First, the GM set the rule. He made the call, so run with it. Don't bog the game down arguing, as there is sure to be more fun to be had.
Personally, I think I would let him tip the boat, and force a few acrobatics checks. Call it his strength check (with the cords factoring in), minus, say, 10, the DC for the check. Those that fail by 10 are in the drink. Those that just fail are knocked prone.
I would also have the dock break under his feet, if is was made of wood. Reflex save to snatch an unbroken chuck of dock not to fall in (say, DC 10 to 15).
As far as the "Rule of Cool" argument...I reward the players for out witting me. If they come up with something I never thought of, they get an extra hero point and/or extra xp. I will have to plan better next time, making me a better GM, and they get to feel good about being sharp.
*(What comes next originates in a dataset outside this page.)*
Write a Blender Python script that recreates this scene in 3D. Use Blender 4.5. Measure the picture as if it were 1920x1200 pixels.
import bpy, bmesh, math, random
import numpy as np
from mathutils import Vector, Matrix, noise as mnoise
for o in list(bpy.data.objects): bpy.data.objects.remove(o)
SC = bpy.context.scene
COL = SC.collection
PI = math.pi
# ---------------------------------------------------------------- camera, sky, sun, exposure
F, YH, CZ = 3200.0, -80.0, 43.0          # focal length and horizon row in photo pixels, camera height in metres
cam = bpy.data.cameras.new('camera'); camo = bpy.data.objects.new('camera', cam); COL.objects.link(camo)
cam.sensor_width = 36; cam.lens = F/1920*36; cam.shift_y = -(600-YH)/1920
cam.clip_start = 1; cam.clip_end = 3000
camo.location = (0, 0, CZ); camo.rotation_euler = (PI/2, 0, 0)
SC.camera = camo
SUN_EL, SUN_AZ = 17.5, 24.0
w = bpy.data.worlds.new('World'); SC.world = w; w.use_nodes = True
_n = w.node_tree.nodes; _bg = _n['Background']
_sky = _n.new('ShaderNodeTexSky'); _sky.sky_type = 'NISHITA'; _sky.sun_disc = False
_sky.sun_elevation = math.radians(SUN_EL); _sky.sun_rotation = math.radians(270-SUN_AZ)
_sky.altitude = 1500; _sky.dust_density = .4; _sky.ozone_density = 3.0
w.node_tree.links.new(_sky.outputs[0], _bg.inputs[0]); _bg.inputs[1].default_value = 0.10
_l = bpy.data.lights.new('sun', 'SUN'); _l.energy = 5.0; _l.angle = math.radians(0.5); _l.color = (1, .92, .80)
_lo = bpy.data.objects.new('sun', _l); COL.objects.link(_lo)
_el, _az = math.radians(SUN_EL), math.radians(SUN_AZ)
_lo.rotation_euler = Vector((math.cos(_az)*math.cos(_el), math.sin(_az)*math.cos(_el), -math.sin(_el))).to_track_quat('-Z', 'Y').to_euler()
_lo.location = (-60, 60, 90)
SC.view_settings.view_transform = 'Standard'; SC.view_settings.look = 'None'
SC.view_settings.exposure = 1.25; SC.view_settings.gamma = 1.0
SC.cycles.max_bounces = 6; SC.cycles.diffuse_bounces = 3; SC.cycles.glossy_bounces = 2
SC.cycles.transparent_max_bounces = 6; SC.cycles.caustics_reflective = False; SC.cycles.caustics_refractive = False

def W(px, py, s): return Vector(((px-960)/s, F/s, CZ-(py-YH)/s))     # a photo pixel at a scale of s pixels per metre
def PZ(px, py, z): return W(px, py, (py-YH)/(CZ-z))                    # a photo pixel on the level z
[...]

The first example that comes to mind is when the diplomatic monk/cleric intimidated a troll ranger, threatened her husbands, and negotiated the troll assistance in hunting down some vampires.
The second was when the bad guy wizard teleported away, and the hero wizard teleported him right back (it was a Mutants and Masterminds fantasy game, so the magic was more freeform).
So...I encourage out-of-the-box fun. There is a limit (the ricocheting bullet, for example), but being sensible people, I'm pretty sure we'll know when "cool" turns in to "stupid".